Former military ruler Mr Buhari was elected in 2015 on a promise to defeat Boko Haram, after the extremists grew in strength under his predecessor, Goodluck Jonathan.

Mr Jonathan was lambasted for his tardy response to the Chibok abduction, which saw 276 girls from the town in Borno state taken in the dead of night.

A teacher at the school, Amsani Alilawan, said there were soldiers in Dapchi until last month, but they were then redeployed.

"One month back, they carry [take away] all soldiers, they transferred them to another side, they leave us without security," he said.

Enraged relatives of the missing girls this week tried to surround the convoy of the state mayor of Yobe, only to be pushed back by the security forces.

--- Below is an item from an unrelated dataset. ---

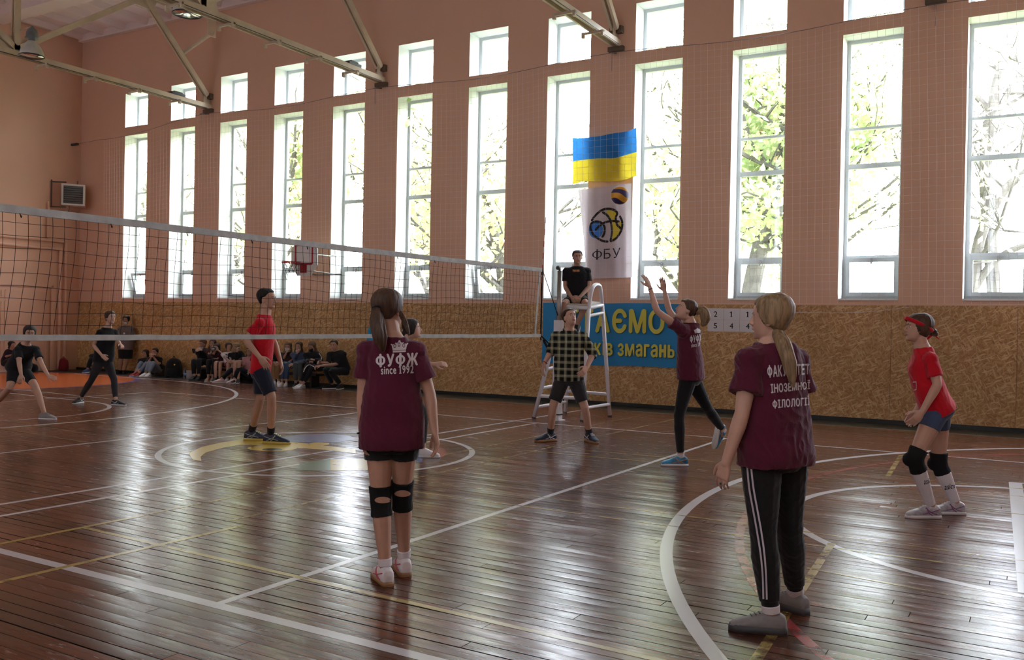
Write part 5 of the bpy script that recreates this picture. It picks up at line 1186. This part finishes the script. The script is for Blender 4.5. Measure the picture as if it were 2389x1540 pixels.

The kidnapping is the worst extremist assault to have hit Nigeria since Mr Buhari came to power.

Schools, particularly those with a secular curriculum, have been targeted by Boko Haram, whose name roughly translates from Hausa as "Western education is forbidden".

Boko Haram's quest to establish an extremist state in north-east Nigeria has left at least 20,000 dead and made more than 2.6 million homeless since 2009.

The extremists have increasingly turned to kidnapping for ransom as a way to finance their operations and win back key commanders in prisoner swaps with the Nigerian government.